The Big Game – Suited Up at the 40

It takes a while to really get it.  At the proverbial mid-field point myself, I would say I am still trying to live the reality every day, but better late than never.  Here’s how it works:

We think we are born naked, but we’re not really.  We are wearing tiny, invisible, game day uniforms.  Little knee pads, wee helmets, grippy cleats, the whole ensemble.  Over time we start to notice not only are we suited up, we’re on the field.  So is everyone else.

We look around and start trying to identify our team members.  We talk strategy, and possible plays, and rest periods and practice times.  Sometimes we lose teammates, and that hurts.  Sometimes we find out we are playing a position at which we are terrible, but fortunately we have the choice to move around.  Good teammates will let us do that.  Sometimes we get traded, and sometimes we get suspended.  We are injured, sometimes severely.  We win games.  We lose games.  We go into overtime.

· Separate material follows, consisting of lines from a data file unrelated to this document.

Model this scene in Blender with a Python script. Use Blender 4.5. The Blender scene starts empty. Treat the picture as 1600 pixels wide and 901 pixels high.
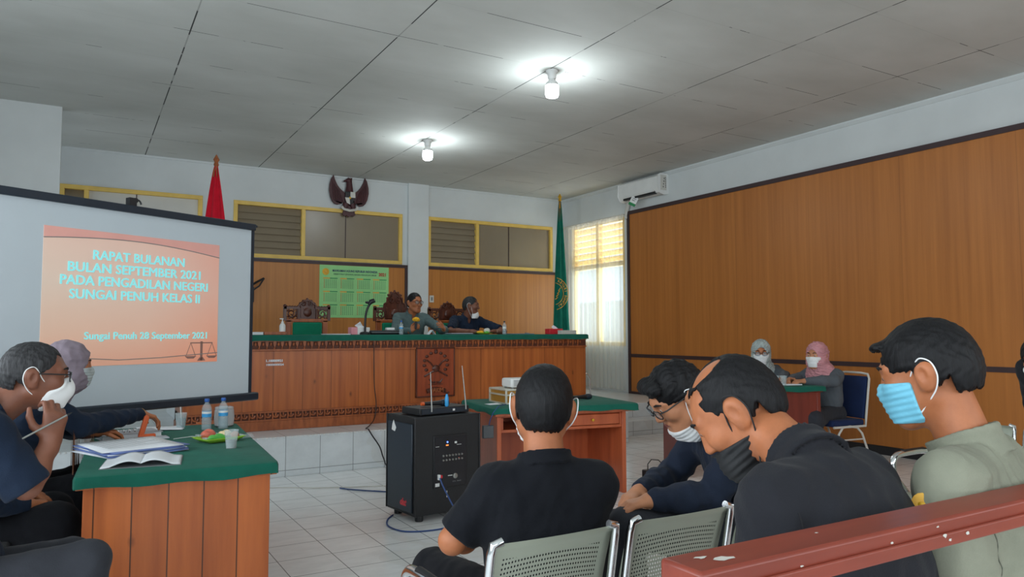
import bpy, math, random
import numpy as np
from mathutils import Vector, Matrix

# ------------------------------------------------------------------ camera, world, lights, exposure
SC = bpy.context.scene
COL = SC.collection
SC.view_settings.view_transform = 'Standard'
SC.view_settings.look = 'None'
SC.view_settings.gamma = 1.0
SC.view_settings.use_curve_mapping = False
SC.view_settings.exposure = 0.0
try:
    SC.cycles.use_denoising = True
    SC.cycles.max_bounces = 8
    SC.cycles.transparent_max_bounces = 16
    SC.cycles.sample_clamp_indirect = 4.0
except Exception:
    pass
random.seed(7)

PITCH, YAW, ROLL = 0.06124, 0.53159, -0.0017
def cam_axes():
    cp, sp = math.cos(PITCH), math.sin(PITCH)
    F = Vector((math.sin(YAW) * cp, math.cos(YAW) * cp, sp))
    R = Vector((math.cos(YAW), -math.sin(YAW), 0))
    U = R.cross(F)
    R2 = R * math.cos(ROLL) + U * math.sin(ROLL)
    U2 = U * math.cos(ROLL) - R * math.sin(ROLL)
    return R2, U2, F
R_, U_, F_ = cam_axes()
cam_d = bpy.data.cameras.new('camera')
cam_d.sensor_width = 36.0
cam_d.lens = 1145.8 / 1600 * 36.0
cam_d.clip_start = 0.05
cam = bpy.data.objects.new('camera', cam_d)
COL.objects.link(cam)
cam.matrix_world = Matrix(((R_.x, U_.x, -F_.x, 0), (R_.y, U_.y, -F_.y, 0), (R_.z, U_.z, -F_.z, 1.40), (0, 0, 0, 1)))
SC.camera = cam

W = bpy.data.worlds.new('sky')
SC.world = W
W.use_nodes = True
W.node_tree.nodes['Background'].inputs[0].default_value = (0.80, 0.90, 1.0, 1)
W.node_tree.nodes['Background'].inputs[1].default_value = 1.3

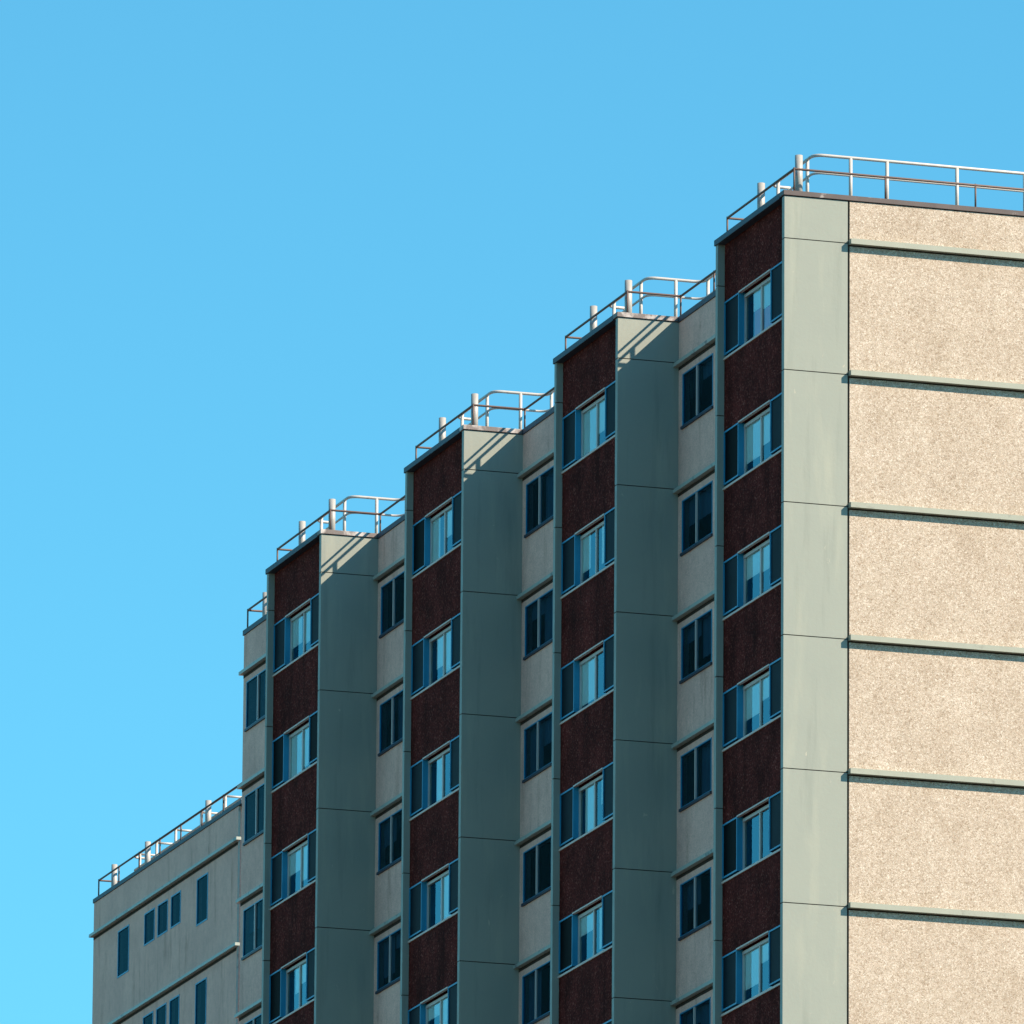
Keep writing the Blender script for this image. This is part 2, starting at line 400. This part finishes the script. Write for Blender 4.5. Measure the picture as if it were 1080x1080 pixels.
# thin dark hand rail at the edge of the tower roof
tr = empty('roof_railing', 'thin rusty single-bar railing following the stepped roof edge of the tall tower', 'railing', (0,0,0))
path = [(DEPTH-.2,.07)]
for k in range(NB):
    y = k*P
    path += [(.23,y+.07),(.23,y+W-.06),(D+.06,y+W-.06),(D+.06,y+P+(.07 if k < NB-1 else -.08))]
path += [(5.0,NB*P-.08)]
ZR = 1.48
MB().tube(rounded([(x,y,ZR) for x,y in path], .03, 3), .025, 8).build('rail', M['rust'], tr, smooth=True)
px = [2.2, 4.15, 6.1, 8.05, 10.0, 12.0]
spots = [(x,.07) for x in px]
for k in range(NB):
    y = k*P
    spots += [(.23,y+.07),(.23,y+W-.06),(D+.06,y+W-.06)]
    e = y+P+(.07 if k < NB-1 else -.08)
    spots += [(D+.06,e),(D+.06,e-2.2),(D+.06,e-4.3)]
for x, y in spots: post(tr, x, y, .99, ZR+.03, .02, M['rust'])

# white guard rail set back from the edge
I = .82
gr = empty('guard_rail', 'white two-bar guard rail with rounded corners set back on the tall tower roof', 'railing', (0,0,0))
IF = .92                       # inset of the legs that run along the brown bays
runs = []
for k in range(NB):
    y = k*P
    start = [(DEPTH-1,I)] if k == 0 else [(D+I,y-P+W+.25),(D+I,y+I)]
    runs.append(start + [(IF,y+I),(IF,y+W-I),(IF+.42,y+W-I)])
runs.append([(D+I,(NB-1)*P+W+.25),(D+I,NB*P-I),(8.0,NB*P-I)])
for run in runs:
    for z, r in ((2.03,.033),(1.655,.026)):
        MB().tube(rounded([(x,y,z) for x,y in run], .24, 6), r, 10).build('rail', M['galv'], gr, smooth=True)
spots = [(x,I) for x in (1.71,2.5,4.02,5.5,7.2,9,10.8,12.5)]
for k in range(NB):
    y = k*P
    spots += [(IF,y+I+.42),(IF+.40,y+W-I),(IF,y+W-I-.45)]
    spots += [(D+I,y+W+.27),(D+I,y+P-1.545),(D+I,y+P-3.9)]
    if k < NB-1: spots += [(1.56,y+P+I),(D+I,y+P+I-.3)]
for x, y in spots: post(gr, x, y, TOP+.01, 2.02, .038, M['galv'])
for k in (0, 1):
    MB().tube([(D+I,k*P+P-1.545,1.64),(D+.5,k*P+P-1.545,1.64)], .035, 10).build('brace', M['galv'], gr, smooth=True)
for x, y in ((D+I,P-1.545),):
    MB().tube([(x,y,1.78),(x+.32,y,2.02)], .024, 8).build('brace', M['galv'], gr, smooth=True)

# the same two kinds on the lower block
tr2 = empty('roof_railing', 'dark single-bar railing along the roof edge of the lower grey block', 'railing', (WX,WY0,0))
def off(mb): mb.v = [(x-WX, y-WY0, z) for x,y,z in mb.v]; return mb
ys = [78.42-1.95*i for i in range(8)]
off(MB().tube(rounded([(WX+4,78.42,WTOP+.5),(WX+.1,78.42,WTOP+.5),(WX+.1,64.78,WTOP+.5)], .03, 3), .025, 8)).build('rail', M['rust'], tr2, smooth=True)
for yy in ys[:7]: off(MB().tube([(WX+.1,yy,WTOP-.01),(WX+.1,yy,WTOP+.53)], .021, 8)).build('post', M['rust'], tr2, smooth=True)
gr2 = empty('guard_rail', 'white guard rail with short cross bars behind the railing of the lower grey block', 'railing', (WX,WY0,0))
for z, r in ((WTOP+1.03,.033),(WTOP+.655,.026)):
    off(MB().tube(rounded([(WX+6,WY1-I,z),(WX+I,WY1-I,z),(WX+I,WY0+.4,z)], .26, 6), r, 10)).build('rail', M['galv'], gr2, smooth=True)
for yy in (77.0, 75.4, 73.6, 71.2, 69.0, 67.2, 65.6):
    for xx in (WX+I, WX+I+.55):
        off(MB().tube([(xx,yy,WTOP-.1),(xx,yy,WTOP+1.02)], .038, 10)).build('post', M['galv'], gr2, smooth=True)
    off(MB().tube([(WX+I,yy,WTOP+.99),(WX+I+.55,yy,WTOP+.99)], .03, 10)).build('brace', M['galv'], gr2, smooth=True)

# ------------------------------------------------------------------ ground
m, t, b = nt('town_ground')
c = ramp(t, noise(t, .02, 6, .6), [(.35,(.042,.042,.03)),(.5,(.07,.052,.04)),(.65,(.095,.07,.055))])
t.links.new(c, b.inputs['Base Color']); b.inputs['Roughness'].default_value = .95
gm = MB(); gm.quad([(-4000,-4000,-ZG),(4000,-4000,-ZG),(4000,4000,-ZG),(-4000,4000,-ZG)])
go = gm.build('ground', m); go['kind'] = 'structure'

# ------------------------------------------------------------------ light, sky, camera
el = math.asin(SUN.z); az = math.atan2(SUN.x, SUN.y)
wd = bpy.data.worlds.new('World'); S.world = wd; wd.use_nodes = True
t = wd.node_tree; bg = t.nodes['Background']
sk = N(t,'ShaderNodeTexSky'); sk.sky_type = 'NISHITA'; sk.sun_disc = False
sk.sun_elevation = el; sk.sun_rotation = az; sk.altitude = 800; sk.air_density = 1.0; sk.dust_density = 0; sk.ozone_density = 1.6
tint = N(t,'ShaderNodeMix', data_type='RGBA', blend_type='MULTIPLY'); tint.inputs[0].default_value = 1
tint.inputs[7].default_value = (.365,.945,.965,1)
t.links.new(sk.outputs['Color'], tint.inputs[6]); t.links.new(tint.outputs[2], bg.inputs['Color'])
bg.inputs['Strength'].default_value = .10
sl = bpy.data.lights.new('sun', 'SUN'); sl.energy = 5.0; sl.angle = math.radians(.53); sl.color = (1.0,.81,.62)
so = bpy.data.objects.new('sun', sl); COL.objects.link(so); so.rotation_euler = SUN.to_track_quat('Z','Y').to_euler(); so.location = (60,-60,140)

cam = bpy.data.cameras.new('camera'); co = bpy.data.objects.new('camera', cam); COL.objects.link(co)
cam.sensor_width = 36; cam.lens = 36*12589.21/1080; cam.clip_start = 1; cam.clip_end = 12000
fw = Vector((0.29639379,0.92745889,0.22797089)); rt = Vector((0.95197007,-0.30609659,0.00760619)); up = Vector((-0.07683554,-0.21476704,0.97363824))
R = Matrix((rt, up, -fw)).transposed().to_4x4()
R.translation = Vector((-76.65309,-221.83289,-60.70188+ZG)); co.matrix_world = R
S.camera = co
S.render.resolution_x = S.render.resolution_y = 1024
S.view_settings.view_transform = 'Standard'; S.view_settings.look = 'None'; S.view_settings.gamma = 1; S.view_settings.exposure = 1.02
S.cycles.transparent_max_bounces = 16
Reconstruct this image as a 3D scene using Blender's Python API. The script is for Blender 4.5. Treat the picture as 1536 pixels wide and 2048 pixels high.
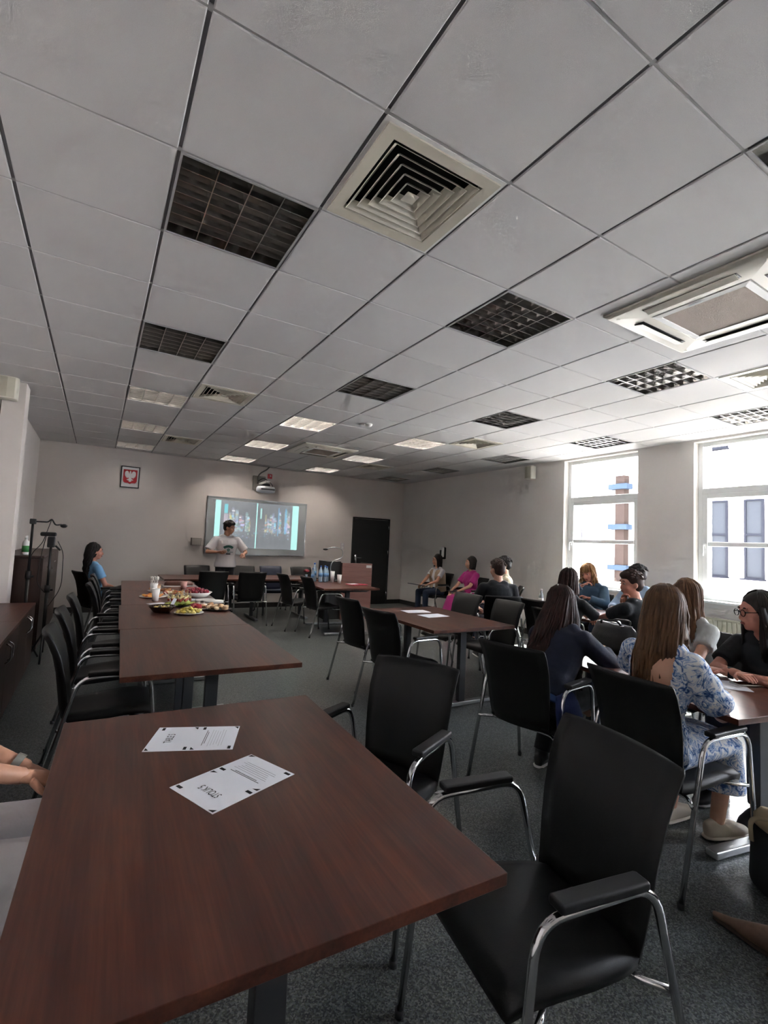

Slowly it dawns on us that these things are not happening to us.  We are engaged in most outcomes, and certainly always in our responses to the dynamics of the game.  It’s a relief, and it’s also a humbling and sobering moment of truth.

One of biggest learning  points in The Big Game is that the refs are not ethical arbiters.  Law is only law, and what is legal or technically aligned with the rules of the game most often only coincidentally aligns with what is right.  Learning to know the difference and to respect what that difference requires of us is a demand of the game with no clock running down. 

It is always on.

There is no postponement of The Big Game.  We are all playing it right now, and the sooner the adults involved in the West Virginia AAA State Football tournament debacle wake up to that reality and what we are teaching kids with this ridiculous behavior, the better.  It may be too late, because at the moment the field is littered with nothing but losers as far as the eye can see.

On an up note, one great thing about The Big Game is that there is often a thrilling emergence of an unexpected hero.  My hope is that hero turns out to be the kids themselves.  Time will tell.